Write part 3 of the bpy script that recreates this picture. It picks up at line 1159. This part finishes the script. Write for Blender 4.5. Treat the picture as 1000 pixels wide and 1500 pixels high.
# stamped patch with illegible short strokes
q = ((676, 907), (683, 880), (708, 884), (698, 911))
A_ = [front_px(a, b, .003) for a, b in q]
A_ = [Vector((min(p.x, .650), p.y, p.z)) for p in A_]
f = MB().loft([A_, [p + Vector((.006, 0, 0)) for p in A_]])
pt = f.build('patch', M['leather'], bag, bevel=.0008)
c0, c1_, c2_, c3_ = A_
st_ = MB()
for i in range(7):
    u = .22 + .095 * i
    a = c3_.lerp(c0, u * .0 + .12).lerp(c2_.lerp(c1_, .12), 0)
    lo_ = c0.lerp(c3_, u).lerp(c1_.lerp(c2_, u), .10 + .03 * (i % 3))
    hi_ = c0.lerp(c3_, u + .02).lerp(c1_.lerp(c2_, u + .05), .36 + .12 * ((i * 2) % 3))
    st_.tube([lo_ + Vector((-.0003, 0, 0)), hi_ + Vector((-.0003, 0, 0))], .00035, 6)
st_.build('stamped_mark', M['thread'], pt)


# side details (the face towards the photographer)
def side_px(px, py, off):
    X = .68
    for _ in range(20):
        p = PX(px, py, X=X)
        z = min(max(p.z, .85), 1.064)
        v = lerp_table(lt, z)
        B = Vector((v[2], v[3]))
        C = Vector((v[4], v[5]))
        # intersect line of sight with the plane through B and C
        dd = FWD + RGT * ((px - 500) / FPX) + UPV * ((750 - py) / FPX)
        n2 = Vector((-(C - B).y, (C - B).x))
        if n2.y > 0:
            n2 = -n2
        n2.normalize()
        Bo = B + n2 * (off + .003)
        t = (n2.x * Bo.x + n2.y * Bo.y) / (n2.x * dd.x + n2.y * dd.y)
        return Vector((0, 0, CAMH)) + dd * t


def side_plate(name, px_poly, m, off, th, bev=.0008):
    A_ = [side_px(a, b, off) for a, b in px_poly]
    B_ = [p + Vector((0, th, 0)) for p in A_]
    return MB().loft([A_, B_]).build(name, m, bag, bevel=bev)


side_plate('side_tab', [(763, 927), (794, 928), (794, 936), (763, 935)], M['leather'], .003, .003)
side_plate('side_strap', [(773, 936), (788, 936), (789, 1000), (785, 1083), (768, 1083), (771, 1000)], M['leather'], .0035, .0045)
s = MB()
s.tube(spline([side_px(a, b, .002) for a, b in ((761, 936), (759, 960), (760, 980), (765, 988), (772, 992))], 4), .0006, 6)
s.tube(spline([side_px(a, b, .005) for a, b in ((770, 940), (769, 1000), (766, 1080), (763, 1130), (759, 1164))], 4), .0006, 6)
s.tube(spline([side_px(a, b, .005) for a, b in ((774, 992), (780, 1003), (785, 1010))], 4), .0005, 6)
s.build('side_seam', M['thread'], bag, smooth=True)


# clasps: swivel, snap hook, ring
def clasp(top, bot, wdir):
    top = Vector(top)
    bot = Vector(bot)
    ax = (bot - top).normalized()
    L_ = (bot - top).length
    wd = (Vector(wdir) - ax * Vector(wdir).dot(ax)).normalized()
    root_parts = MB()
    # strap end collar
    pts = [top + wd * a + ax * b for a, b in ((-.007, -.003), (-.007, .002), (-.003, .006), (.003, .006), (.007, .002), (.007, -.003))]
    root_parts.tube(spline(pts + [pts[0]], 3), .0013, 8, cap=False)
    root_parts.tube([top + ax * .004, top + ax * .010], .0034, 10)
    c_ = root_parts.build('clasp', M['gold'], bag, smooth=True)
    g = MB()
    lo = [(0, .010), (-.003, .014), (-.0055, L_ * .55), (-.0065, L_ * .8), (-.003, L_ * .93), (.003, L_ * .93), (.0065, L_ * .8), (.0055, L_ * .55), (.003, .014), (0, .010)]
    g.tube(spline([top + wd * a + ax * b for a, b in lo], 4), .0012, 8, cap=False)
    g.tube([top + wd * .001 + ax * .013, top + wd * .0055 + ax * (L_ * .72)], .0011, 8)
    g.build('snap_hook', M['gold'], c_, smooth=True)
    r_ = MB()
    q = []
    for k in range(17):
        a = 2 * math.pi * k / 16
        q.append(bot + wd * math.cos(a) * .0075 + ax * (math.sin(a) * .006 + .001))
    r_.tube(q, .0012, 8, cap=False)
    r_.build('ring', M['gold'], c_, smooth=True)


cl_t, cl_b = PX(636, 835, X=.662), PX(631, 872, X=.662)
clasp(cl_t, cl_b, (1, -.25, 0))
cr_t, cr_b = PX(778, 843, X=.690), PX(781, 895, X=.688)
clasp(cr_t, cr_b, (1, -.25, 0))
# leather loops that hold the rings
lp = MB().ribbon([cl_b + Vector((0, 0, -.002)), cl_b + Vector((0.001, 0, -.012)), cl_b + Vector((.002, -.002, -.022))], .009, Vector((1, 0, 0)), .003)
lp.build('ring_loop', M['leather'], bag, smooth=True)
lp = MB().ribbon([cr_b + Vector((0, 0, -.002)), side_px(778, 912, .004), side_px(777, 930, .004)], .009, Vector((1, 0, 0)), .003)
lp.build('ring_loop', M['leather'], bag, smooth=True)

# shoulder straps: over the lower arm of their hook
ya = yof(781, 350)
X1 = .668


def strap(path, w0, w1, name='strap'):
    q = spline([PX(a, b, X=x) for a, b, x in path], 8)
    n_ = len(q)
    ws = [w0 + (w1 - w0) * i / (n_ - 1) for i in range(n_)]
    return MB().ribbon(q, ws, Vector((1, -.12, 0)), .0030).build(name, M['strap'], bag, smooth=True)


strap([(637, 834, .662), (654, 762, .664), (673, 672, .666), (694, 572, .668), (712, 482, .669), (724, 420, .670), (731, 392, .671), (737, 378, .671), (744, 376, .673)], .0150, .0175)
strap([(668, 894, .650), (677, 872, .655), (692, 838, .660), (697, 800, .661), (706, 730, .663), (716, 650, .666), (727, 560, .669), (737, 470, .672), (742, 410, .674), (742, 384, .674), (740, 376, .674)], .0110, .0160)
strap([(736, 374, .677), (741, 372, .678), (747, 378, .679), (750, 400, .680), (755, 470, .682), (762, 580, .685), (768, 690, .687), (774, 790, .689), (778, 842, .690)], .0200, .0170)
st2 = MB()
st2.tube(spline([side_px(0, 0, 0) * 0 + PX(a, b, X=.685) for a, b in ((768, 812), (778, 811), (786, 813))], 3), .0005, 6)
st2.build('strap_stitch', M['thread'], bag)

************

Exercise task:
Everything from the first line through the line containing "st_.build('stamped_mark', M['thread'], pt)" should be quoted exactly, and nothing beyond it.

The response:
Write part 3 of the bpy script that recreates this picture. It picks up at line 1159. This part finishes the script. Write for Blender 4.5. Treat the picture as 1000 pixels wide and 1500 pixels high.
# stamped patch with illegible short strokes
q = ((676, 907), (683, 880), (708, 884), (698, 911))
A_ = [front_px(a, b, .003) for a, b in q]
A_ = [Vector((min(p.x, .650), p.y, p.z)) for p in A_]
f = MB().loft([A_, [p + Vector((.006, 0, 0)) for p in A_]])
pt = f.build('patch', M['leather'], bag, bevel=.0008)
c0, c1_, c2_, c3_ = A_
st_ = MB()
for i in range(7):
    u = .22 + .095 * i
    a = c3_.lerp(c0, u * .0 + .12).lerp(c2_.lerp(c1_, .12), 0)
    lo_ = c0.lerp(c3_, u).lerp(c1_.lerp(c2_, u), .10 + .03 * (i % 3))
    hi_ = c0.lerp(c3_, u + .02).lerp(c1_.lerp(c2_, u + .05), .36 + .12 * ((i * 2) % 3))
    st_.tube([lo_ + Vector((-.0003, 0, 0)), hi_ + Vector((-.0003, 0, 0))], .00035, 6)
st_.build('stamped_mark', M['thread'], pt)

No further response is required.